Leadership Thought: Watch Out for Those Cracks in Your Character.
Dear Friends,
“Real success does not compromise personal integrity. If you are not
a success by God’s standards, you have not achieved true success.” These
words from the Life Application Bible are commentary on Proverbs 11:3,5
where the writer states “The integrity of the upright guides them, but the
unfaithful are destroyed by their duplicity. The righteousness of the blameless
makes a straight way for them, but the wicked are brought down by their own
wickedness.”
These verses and commentary remind me of a story that took place
in 1958 in a little mining community in northeastern Pennsylvania.
A small red brick building was built that was to be a combination
building, housing both the police and the fire departments, as well as serving
as a community town hall.
The town was proud of that building; it was the result of great
sacrificial giving and much careful planning. When the building was
completed, they held a ribbon cutting ceremony, and most of the town was
present. It was the biggest event of the year for that small community.
However, within two months, they began noticing some ominous
cracks on the side of the red brick building. Sometime later, it was noticed
that the windows wouldn’t close correctly. Eventually, the floor shifted and
left some ugly gaps in the corners of the building. The roof began to leak, and
within a few more months, the building had to be evacuated, much to the
embarrassment of the builder and the disgust of the taxpayers.
A firm did an analysis shortly thereafter and discovered that the
blasts from a nearby mining area were slowly but effectively destroying the
building.
Unseen down beneath the building, there were small shifts and
changes taking place that caused the whole foundation to crack.
You couldn’t feel it or even see it from the surface, but quietly
and deep within there was a weakening of the structure.
A city official finally had to write across the door of that
building, ‘Condemned. Not fit for public use.’ Ultimately the building was
demolished.
A lack of integrity in little things will grow like those cracks
left by those blasts from the nearby mining area. And little by little, the
cracks will grow until that lack of integrity will ultimately bring down the
foundation of our character.
It may not be noticeable on the outside. Only we may be aware of
those little cracks in our character that we chose to ignore, but sooner or
later, when the building falls, our lack of integrity will be revealed for the
whole world to see.
Abraham Lincoln was one of the greatest examples of integrity who
ever lived. He wrote, “I desire so to conduct the affairs of this
administration that if at the end, when I come to lay down the reins of power,
I have lost every other friend on earth, I shall at least have one friend left,
and that friend shall be down inside of me.”
Good words for us to remember in an era where persons of integrity
seem harder to find than a two-dollar bill.

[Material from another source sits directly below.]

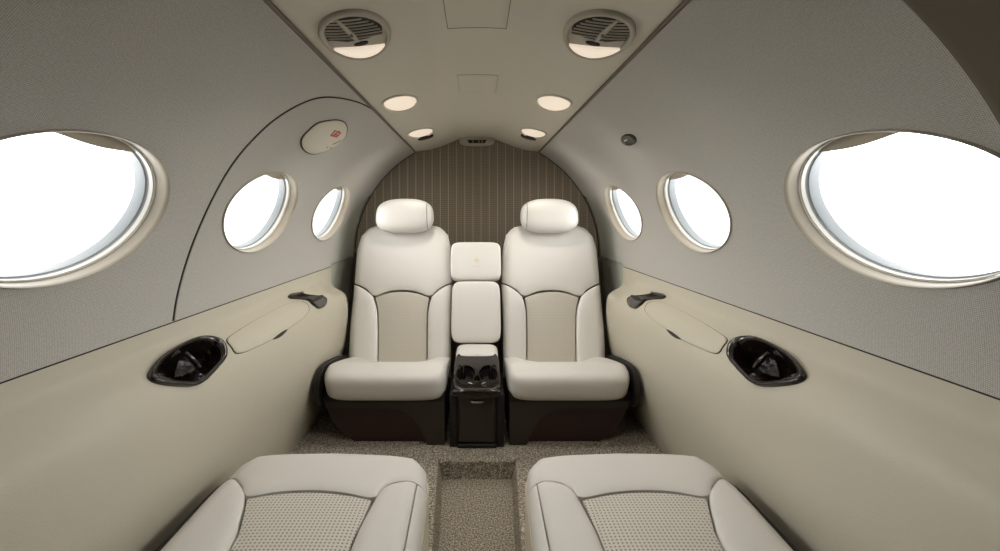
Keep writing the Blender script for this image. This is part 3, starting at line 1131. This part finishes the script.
cv = empty('air_outlet', (0, 2.37, EZ + .40), 'grey housing with dark grille at top centre of the rear bulkhead', 'vent')
obj('housing', pebble((0, 2.378, EZ + .410), (.098, .030, .030), 3.0, 14), M['slat'], cv)
obj('grille', prism([(-.052, .404), (.052, .404), (.044, .386), (-.044, .386)], lambda u, v, h: Vector((u, h, EZ + v + .006)), 2.345, 2.36), M['void'], cv, smooth=False)
for x in (-.022, .010, .028):
    obj('grille_bar', box(x - .0015, x + .0015, 2.3425, 2.346, EZ + .393, EZ + .409), M['slat'], cv, smooth=False)


def access(name, x0, x1, y0, y1, label, gap):
    o = []
    n = 16
    for a, b in (((x0, y0), (x1, y0)), ((x1, y0), (x1, y1)), ((x1, y1), (x0, y1)), ((x0, y1), (x0, y0))):
        for k in range(n):
            o.append((a[0] + (b[0] - a[0]) * k / n, a[1] + (b[1] - a[1]) * k / n))
    t = empty(name, ceil((x0 + x1) / 2, (y0 + y1) / 2), label, 'panel')
    f = lambda a, b, of_: ceil(a, b, of_)
    obj('panel_face', patch(f, o, [(1.0, -.001), (1.0, .0012), (.985, .002), (.6, .002), (.3, .002)]), M['ceil'], t)
    obj('panel_gap', patch(f, o, [(1.0 + gap, -.001), (1.0 + gap, .0006), (1.0, .0006)], cap=False), M['seam'], t)


access('ceiling_panel', -.066, .066, .55, .978, 'large rectangular access panel in the ceiling between the two round vent lights', .02)
access('ceiling_panel', -.060, .064, 1.31, 1.50, 'small rectangular access panel in the ceiling between the oval lamps', .008)

# ---------------------------------------------------------------- light and camera
w = bpy.data.worlds.new('World')
SC.world = w
w.use_nodes = True
bg = w.node_tree.nodes['Background']
bg.inputs['Color'].default_value = (1.0, 1.0, 1.0, 1)
# invented sky glow, bright sideways, dim fore and aft to spare the window reveals
wn = w.node_tree
tcw = node(wn, 'ShaderNodeTexCoord')
sx = node(wn, 'ShaderNodeSeparateXYZ')
wn.links.new(tcw.outputs['Generated'], sx.inputs[0])
ab = node(wn, 'ShaderNodeMath', operation='ABSOLUTE')
wn.links.new(sx.outputs['X'], ab.inputs[0])
pw = node(wn, 'ShaderNodeMath', operation='POWER')
wn.links.new(ab.outputs[0], pw.inputs[0])
pw.inputs[1].default_value = 5.0
ma = node(wn, 'ShaderNodeMath', operation='MULTIPLY_ADD')
mr = node(wn, 'ShaderNodeMapRange', interpolation_type='SMOOTHSTEP')
mr.inputs['From Min'].default_value = -.45
mr.inputs['From Max'].default_value = .45
mr.inputs['To Min'].default_value = .25
mr.inputs['To Max'].default_value = 1.5
wn.links.new(sx.outputs['Z'], mr.inputs['Value'])
mm = node(wn, 'ShaderNodeMath', operation='MULTIPLY')
wn.links.new(pw.outputs[0], mm.inputs[0])
wn.links.new(mr.outputs[0], mm.inputs[1])
wn.links.new(mm.outputs[0], ma.inputs[0])
ma.inputs[1].default_value = 17.0
ma.inputs[2].default_value = 1.7
wn.links.new(ma.outputs[0], bg.inputs['Strength'])

cam = bpy.data.cameras.new('camera')
co = bpy.data.objects.new('camera', cam)
COL.objects.link(co)
co.location = (0, 0, EZ)
co.rotation_euler = (PI / 2, 0, 0)
cam.sensor_width = 36
cam.lens = 36 * F / 1000
cam.shift_x = (500 - CX) / 1000
cam.shift_y = -(275.5 - CY) / 1000
cam.clip_start = .01
SC.camera = co

SC.view_settings.view_transform = 'Standard'
SC.view_settings.look = 'None'
SC.view_settings.gamma = 1
SC.view_settings.use_curve_mapping = False
SC.view_settings.exposure = 0.08
SC.cycles.max_bounces = 12
SC.cycles.diffuse_bounces = 8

I challenge you today to ask yourself if there are little cracks
in your life that need some attention. Are there any little crevices that are
forming in the foundation of your moral character which, if left untreated,
will destroy your reputation? Is there something that you need to return that
you borrowed? Is there something you said you would do, but yet haven’t
done?
Yes, I know these may seem like little issues, but don’t forget
the story.
No one may ever know those little cracks that are forming in your
character, but they are present. They may be hidden to the eyes of the outside
world, but they are known to you.
Do something about them and do it today. You will be glad you did.
Who knows, you might avoid the collapse of your character.
Yes, it is true: “The integrity of the upright guides them, but
the unfaithful are destroyed by their duplicity, and in the words of Scripture,
“great will be their fall.”
May we always remember that “the only thing that walks back from
the grave with the mourners and refuses to be buried is the character of a man.
What a man is survives him. It can never be buried” (21 Irrefutable
Laws of Leadership, John Maxwell, p 62).